Clean Space - Introduction

Posted with : Clean Space, Game Development

All my life I’ve dreamt of writing a game. Not just any game; one game in particular. The subject of countless hours of daydreaming, theorycrafting, brainstorming, and outright planning. For a long time I put off this endeavour, all too aware that one should never undertake a project of the magnitude I intend for my game, as their first game. I’ve glimpsed at the possibility of game development from afar whilst growing my skill and experience as a Senior Software Developer. At long last, it’s time to act.


I’ve spent far more of my freetime than I care to admit playing games of all forms, from shooters, to 4x strategies, to RPGs. Over the last 25 years or so of playing games, I’ve marvelled at the technological advances and admired the creativity of game developers, but more recently witnessed a severe decline in game quality.

Since discovering clean code, I’ve been a strong advocate of best practices, principles, and patterns. I spend large portions of both my free time and work hours teaching people how to improve their code, ever refining my own skillset. A common observation is that not only game development, but software development in general is easier than ever before. Or so you would believe given the ever growing influx of junior developers.

Whilst anyone can code, that’s not to say anyone should code.

This is something I’ve often said, though actually isn’t something I mean.
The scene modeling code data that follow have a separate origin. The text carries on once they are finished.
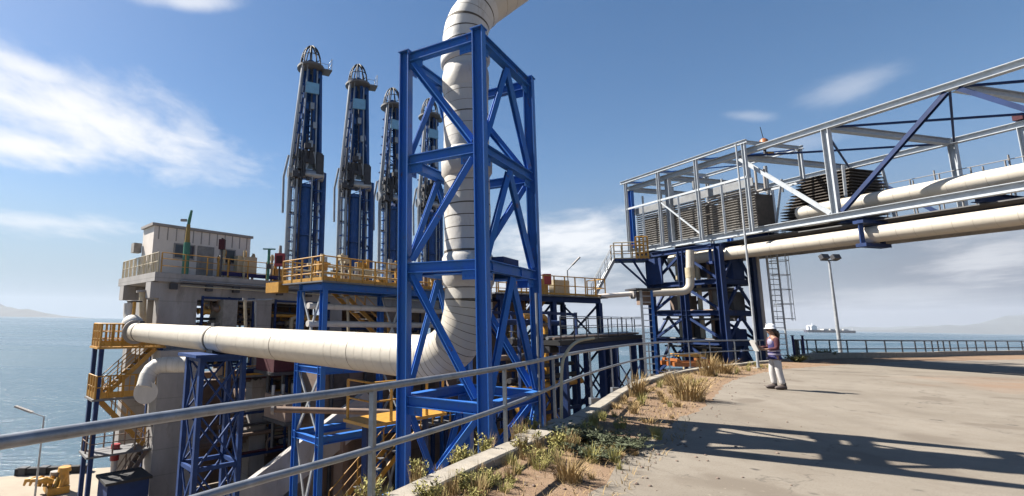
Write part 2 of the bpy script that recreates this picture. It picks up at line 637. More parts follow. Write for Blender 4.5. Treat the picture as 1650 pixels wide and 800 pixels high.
def surf_bump(nt, height, strength, dist):
    bp = nd(nt, 'ShaderNodeBump')
    bp.inputs['Strength'].default_value = strength
    bp.inputs['Distance'].default_value = dist
    nt.links.new(height, bp.inputs['Height'])
    nt.links.new(bp.outputs[0], nt.nodes['Principled BSDF'].inputs['Normal'])


nt = ground_mat.node_tree
g = nd(nt, 'ShaderNodeNewGeometry').outputs['Position']
c1, _ = noise_mix(nt, g, 1.3, .35, .65, (0.14, 0.083, 0.045), (0.195, 0.13, 0.08))
c2, _ = noise_mix(nt, g, 9, .55, .75, c1, (0.22, 0.175, 0.125))
c3, h3 = noise_mix(nt, g, 45, .62, .70, c2, (0.09, 0.06, 0.04), 3)
nt.links.new(c3, nt.nodes['Principled BSDF'].inputs['Base Color'])
nt.nodes['Principled BSDF'].inputs['Roughness'].default_value = .95
surf_bump(nt, h3, .8, .03)

road_mat = bpy.data.materials.new('worn_pale_road')
road_mat.use_nodes = True
nt = road_mat.node_tree
g = nd(nt, 'ShaderNodeNewGeometry').outputs['Position']
c1, _ = noise_mix(nt, g, .35, .35, .65, (0.132, 0.112, 0.087), (0.178, 0.156, 0.126))
c2, _ = noise_mix(nt, g, 2.2, .5, .8, c1, (0.125, 0.102, 0.078))
c3, h3 = noise_mix(nt, g, 60, .55, .72, c2, (0.08, 0.064, 0.048), 4)
# hairline cracks, old patches and oil drips
def crack(scale, wid, colr, amt, src):
    dn_ = nd(nt, 'ShaderNodeTexNoise')
    dn_.inputs['Scale'].default_value = 1.7
    dn_.inputs['Detail'].default_value = 6
    nt.links.new(g, dn_.inputs['Vector'])
    av = nd(nt, 'ShaderNodeVectorMath', operation='MULTIPLY_ADD')
    nt.links.new(dn_.outputs['Color'], av.inputs[0])
    av.inputs[1].default_value = (1.4, 1.4, 0)
    nt.links.new(g, av.inputs[2])
    vo = nd(nt, 'ShaderNodeTexVoronoi', feature='DISTANCE_TO_EDGE')
    vo.inputs['Scale'].default_value = scale
    nt.links.new(av.outputs[0], vo.inputs['Vector'])
    r_ = nd(nt, 'ShaderNodeMapRange')
    r_.inputs['From Min'].default_value = 0
    r_.inputs['From Max'].default_value = wid
    r_.inputs['To Min'].default_value = amt
    r_.inputs['To Max'].default_value = 0
    nt.links.new(vo.outputs['Distance'], r_.inputs['Value'])
    m_ = nd(nt, 'ShaderNodeMix', data_type='RGBA')
    nt.links.new(r_.outputs[0], m_.inputs['Factor'])
    nt.links.new(src, m_.inputs['A'])
    m_.inputs['B'].default_value = (*colr, 1)
    return m_.outputs['Result']


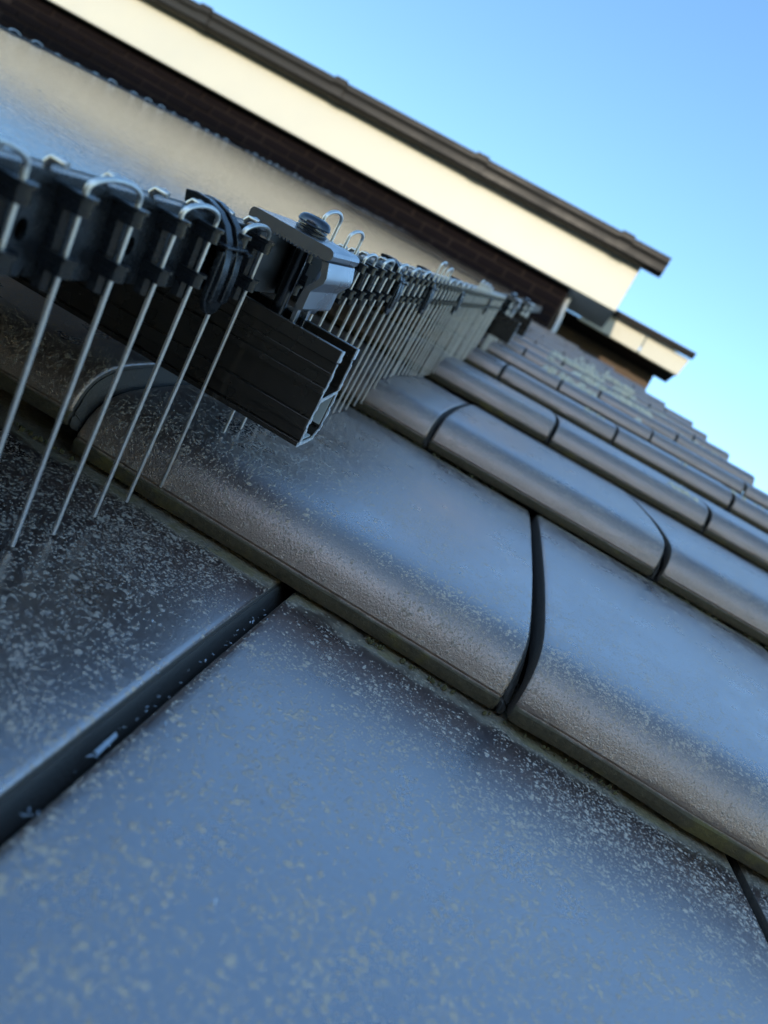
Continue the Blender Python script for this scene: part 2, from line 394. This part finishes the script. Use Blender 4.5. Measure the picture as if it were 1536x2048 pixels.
# the upper roof behind the gutter and the wall under the eaves
MB().prism([(FY - 0.03, 2.80), (FY - 0.03, 2.835), (9.5, 5.0), (9.5, 4.96)], 'X', -4.8, 0.46).build('upper_roof', 'upper_tile', house)
MB().prism([(WY + 0.23, 1.4), (WY + 0.23, 2.80), (9.0, 4.70), (9.0, -2.6), (WY + 0.23, -2.6)], 'X', -4.4, 0.126).build('gable_wall', 'brown_brick', house)
MB().prism([(-0.60, -2.6), (-0.60, -0.36), (4.4, 1.97), (4.4, -2.6)], 'X', -1.28, 0.80).build('lower_wall', 'brown_brick', house)

# ------------------------------------------------------------------ house across the road, whose shadow covers the roof
op = thing('opposite_house', 'brick house across the road behind the camera', 'house')
OY = -24.0; OZ = 2.28 + (FY - OY) * math.tan(SUN_EL) / math.cos(SUN_AZ)
MB().box(-16, 16, OY - 6, OY + 4.0, -2.6, OZ - 2.6).build('wall', 'brown_brick', op, smooth=0)
MB().prism([(OY + 4.4, OZ - 2.7), (OY + 4.4, OZ - 2.6), (OY, OZ), (OY - 6.4, OZ - 2.6), (OY - 6.4, OZ - 2.7)], 'X', -16.4, 16.4).build('roof', 'upper_tile', op)
for i in range(8):
    for z in (-1.7, 0.9):
        MB().box(-14.5 + i * 4, -12.9 + i * 4, OY + 4.002, OY + 4.05, z, z + 1.2).build('window', 'pale_plastic', op, smooth=0)

# ------------------------------------------------------------------ house further back
nb = thing('neighbouring_house', 'brown walled house behind the roof edge with low cream fascia and thin dark gutter', 'house')
NY = 5.2
MB().prism([(0.2712, 2.620), (0.786, 2.612), (0.786, 2.765), (0.4158, 2.7655)], 'Y', NY, NY + 0.025).build('fascia_board', 'cream_paint_weathered', nb, bevel=0.004)
MB().prism([(0.796, 2.611), (1.129, 2.606), (1.150, 2.756), (0.796, 2.764)], 'Y', NY, NY + 0.025).build('fascia_board', 'cream_paint_weathered', nb, bevel=0.004)
MB().prism([(-0.3, 2.640), (1.12, 2.620), (1.12, 2.634), (-0.3, 2.654)], 'Y', NY + 0.026, 5.44).build('soffit_board', 'soffit_shaded', nb)  # shade-dark underside, run on to the left to fill the shadow gap
gutter(nb, 0.36, 1.160, NY - 0.002, 2.797, 0.055, 0.038, 'gutter_plastic')
MB().box(-0.30, 1.015, 5.44, 9.0, -2.6, 2.72).build('wall', 'brown_brick', nb)
MB().prism([(NY - 0.02, 2.799), (NY - 0.02, 2.815), (9, 4.5), (9, 4.45)], 'X', 0.30, 1.15).build('roof_slope', 'upper_tile', nb)

# ------------------------------------------------------------------ solar panels
PXR, PXL, PZ0, PZ1 = 0.0750, -0.655, 0.1095, 0.1366
def panel(y0, y1, label):
    t = thing('solar_panel', label, 'solar panel', (PXR, y0, PZ0), 'solar panels on the roof'); o = (PXR, y0, PZ0)
    MB().box(PXR - 0.030, PXR - 0.0015, y0 + 0.031, y1 - 0.031, PZ0, PZ0 + 0.002).box(PXR - 0.0015, PXR, y0, y1, PZ0, PZ1).box(PXR - 0.011, PXR - 0.0015, y0 + 0.012, y1 - 0.012, PZ1 - 0.0015, PZ1).build('frame_side', 'panel_frame_black', t, o, bevel=0.0004)
    MB().box(PXL, PXL + 0.0015, y0, y1, PZ0, PZ1).box(PXL + 0.0015, PXL + 0.011, y0 + 0.012, y1 - 0.012, PZ1 - 0.0015, PZ1).build('frame_side', 'panel_frame_black', t, o)
    MB().box(PXL + 0.0016, PXR - 0.0016, y0, y0 + 0.0118, PZ0, PZ1).build('frame_end', 'panel_frame_black', t, o)
    MB().box(PXL + 0.0016, PXR - 0.0016, y1 - 0.0118, y1, PZ0, PZ1).build('frame_end', 'panel_frame_black', t, o)
    MB().box(PXL + 0.0016, PXR - 0.0016, y0 + 0.0119, y1 - 0.0119, PZ1 - 0.0055, PZ1 - 0.0016).build('glass', 'panel_glass', t, o, smooth=0)
    return t
panel(-0.25, 1.765, 'solar panel with black frame at left, nearest the camera, reflecting the cream fascia')
panel(1.785, 3.75, 'far solar panel further up the roof, between the near panel and the brick wall')

# ------------------------------------------------------------------ mounting rails
def rail(y0, label, xl=-0.62):
    t = thing('mounting_rail', label, 'mounting rail', (0.128, y0, 0.062), 'rails carrying the panels'); off = (0.128, y0, 0.062)
    xr = 0.128; yb = y0 + 0.026; m = MB()
    def st(ya, yb_, za, zb, x1=xr): m.box(xl, x1, ya, yb_, za, zb)
    f = y0
    st(f + 0.0012, f + 0.0026, 0.0645, 0.1030)                                 # front wall
    st(f, f + 0.0032, 0.1031, 0.1092, xr - 0.0001)                            # front lip
    st(f + 0.0002, f + 0.0011, 0.0965, 0.0985); st(f - 0.0008, f + 0.0011, 0.0885, 0.0915); st(f - 0.0008, f + 0.0011, 0.0705, 0.0760)
    st(f - 0.0008, f + 0.0026, 0.0620, 0.0644)
    st(yb - 0.0026, yb - 0.0012, 0.0680, 0.1030)                               # back wall
    st(yb - 0.0032, yb, 0.1031, 0.1092, xr - 0.0001)
    st(yb - 0.0011, yb + 0.0002, 0.0890, 0.0915); st(yb - 0.0011, yb + 0.0002, 0.0735, 0.0760)
    o = m.build('rail_body', 'black_anodised', t, off, smooth=0, bevel=0.0003)
    # web and floor of the closed chamber
    q = MB().prism([(f + 0.0027, 0.0842), (f + 0.0027, 0.0857), (yb - 0.0027, 0.0877), (yb - 0.0027, 0.0862)], 'X', xl, xr)
    q.prism([(f + 0.0027, 0.0622), (f + 0.0027, 0.0638), (f + 0.017, 0.0640), (yb - 0.0016, 0.0682), (yb - 0.0014, 0.0678), (f + 0.0175, 0.0624)], 'X', xl, xr)
    q.build('chamber_web', 'black_anodised', t, off, smooth=0)
    q = MB().box(xl, xr - 0.0004, yb - 0.0032, yb - 0.0027, 0.0692, 0.0855).box(xl, xr - 0.0004, f + 0.0045, f + 0.0165, 0.0641, 0.0646)
    q.build('chamber_lining', 'aluminium_inside', t, off, smooth=0)
    # bare sawn section with its burrs
    e = MB(); rg = random.Random(5)
    def cut(ya, yb_, za, zb):
        n = max(2, int((zb - za) / 0.0016))
        for i in range(n):
            a = za + (zb - za) * i / n; b = za + (zb - za) * (i + 1) / n; j = rg.uniform(0, 0.0004)
            e.box(xr + 0.0002, xr + 0.0004 + rg.uniform(0, 0.0005), ya - 0.0002 - j * (rg.random() < 0.25), yb_ + 0.0002 + j, a, b)
    cut(f + 0.0012, f + 0.0022, 0.0640, 0.1030); cut(f + 0.0001, f + 0.0030, 0.1040, 0.1092); cut(f + 0.0001, f + 0.0011, 0.0895, 0.0912); cut(f + 0.0001, f + 0.0012, 0.0718, 0.0755)
    cut(f - 0.0006, f + 0.0024, 0.0618, 0.0640); cut(yb - 0.0024, yb - 0.0014, 0.0680, 0.1030); cut(yb - 0.0030, yb - 0.0002, 0.1040, 0.1092)
    cut(yb - 0.0012, yb + 0.0001, 0.0895, 0.0912); cut(yb - 0.0012, yb + 0.0001, 0.0738, 0.0758)
    for i in range(14):
        a = f + 0.0026 + (0.0208) * i / 14; zz = 0.0850 + 0.002 * i / 14; e.box(xr + 0.0002, xr + 0.0005 + rg.uniform(0, .0004), a, a + 0.0015, zz - 0.0007 - rg.uniform(0, .0002), zz + 0.0008)
    for i in range(15):
        u = i / 15; a = f + 0.0024 + 0.022 * u; zz = 0.0630 + max(0, u - 0.62) * 0.0135; e.box(xr + 0.0002, xr + 0.0005 + rg.uniform(0, .0005), a, a + 0.0016, zz - 0.0007 - rg.uniform(0, .0003), zz + 0.0007)
    e.build('sawn_end', 'burr_aluminium', t, off, smooth=0)
    return t
RAILS = [(0.363, 'black slotted mounting rail sticking out beside the nearest clamp, sawn end bare'),
         (1.545, 'second mounting rail up the roof, blurred end past the dense spikes'),
         (2.03, 'third and farthest mounting rail end, blurred near the brick wall')]
for y, l in RAILS: rail(y, l)

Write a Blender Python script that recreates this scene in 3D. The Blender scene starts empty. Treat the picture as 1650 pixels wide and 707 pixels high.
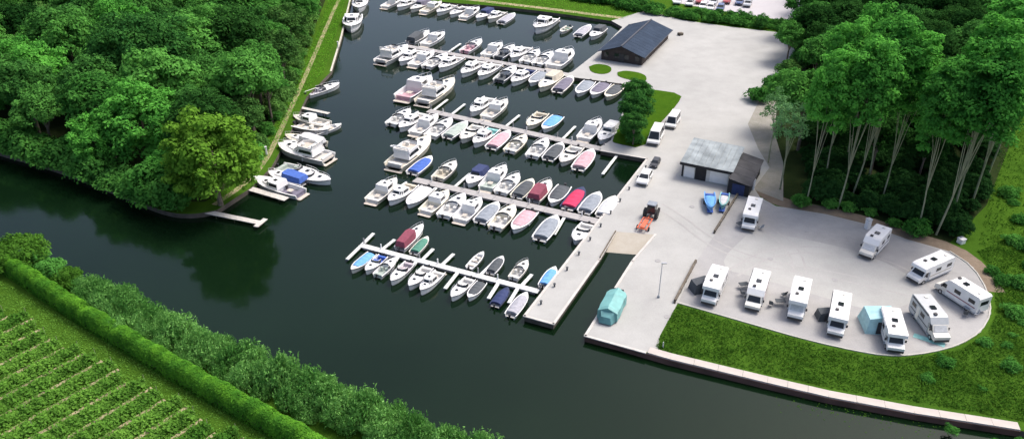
import bpy, math, random
import numpy as np
from mathutils import Vector, Matrix
C = bpy.context.scene.collection
SC = bpy.context.scene
rnd = random.Random(7)
R = math.radians

# ------------------------------------------------------------------ camera, sky, sun, exposure
CAM_H, PITCH, FPX, CX, CY = 64.0, R(30.3), 1290.0, 825.0, 353.5
cam = bpy.data.cameras.new('camera'); camo = bpy.data.objects.new('camera', cam); C.objects.link(camo)
camo.location = (0, 0, CAM_H); camo.rotation_euler = (R(90) - PITCH, 0, 0)
cam.sensor_width = 36; cam.lens = 36 * FPX / 1650; cam.clip_start = .5; cam.clip_end = 6000
SC.camera = camo
SUN_EL, SUN_AZ = R(58), R(62)          # azimuth clockwise from +Y
world = bpy.data.worlds.new('World'); SC.world = world; world.use_nodes = True
nt = world.node_tree; nt.nodes.clear()
sky = nt.nodes.new('ShaderNodeTexSky'); sky.sky_type = 'NISHITA'; sky.sun_disc = False
sky.sun_elevation = SUN_EL; sky.sun_rotation = SUN_AZ; sky.dust_density = 5.0; sky.air_density = 0.7; sky.ozone_density = 0.4
bgn = nt.nodes.new('ShaderNodeBackground'); bgn.inputs[1].default_value = 0.145
won = nt.nodes.new('ShaderNodeOutputWorld')
nt.links.new(sky.outputs[0], bgn.inputs[0]); nt.links.new(bgn.outputs[0], won.inputs[0])
sl = bpy.data.lights.new('sun', 'SUN'); sl.energy = 1.35; sl.angle = R(22); sl.color = (1, .965, .91)
so = bpy.data.objects.new('sun', sl); C.objects.link(so)
sdir = Vector((math.sin(SUN_AZ) * math.cos(SUN_EL), math.cos(SUN_AZ) * math.cos(SUN_EL), math.sin(SUN_EL)))
so.rotation_euler = sdir.to_track_quat('Z', 'Y').to_euler(); so.location = (0, 0, 200)
SC.view_settings.view_transform = 'Standard'; SC.view_settings.look = 'None'
SC.view_settings.exposure = 0.85; SC.view_settings.gamma = 1

def at(px, py, z=0.0):
    """ground position of something seen at that spot of the survey picture, at height z"""
    x = (px - CX) / FPX; y = -(py - CY) / FPX
    d = Vector((x, math.cos(PITCH) + y * math.sin(PITCH), -math.sin(PITCH) + y * math.cos(PITCH)))
    t = (z - CAM_H) / d.z
    return Vector((d.x * t, d.y * t, z))
LAND = 0.8
BOAT_AZ = math.atan2(.911, .4115)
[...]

The provocative nature of this phrase is a useful entry to a discussion regarding the quality of software. As Uncle Bob describes in the letter, the exponential rate of growth regarding the number of software developers, places an evergrowing deficit on the education of developers. Sure, newcomers learn sufficient syntax to do harm, but almost never learn what’s truly important.

As described in the afore-linked article, I have absolutely no doubt that, one day soon, software developers will be responsible for a massacre. Mistakes already make the news regularly, and clean code by no means makes you immune to bugs. But, if you combine clean code, with good devops and good development processes, with motivated, collaborative teams, you afford yourself the best possible protection. Certainly, the fuller explanation is a little long winded compared to that opening phrase.

Therefore, my intent is twofold. To write the game I’ve always dreamt of, whilst examining and tackling the issues that face game development. I want to lead by example, following an Agile development process, utilising devops, and writing my code correctly.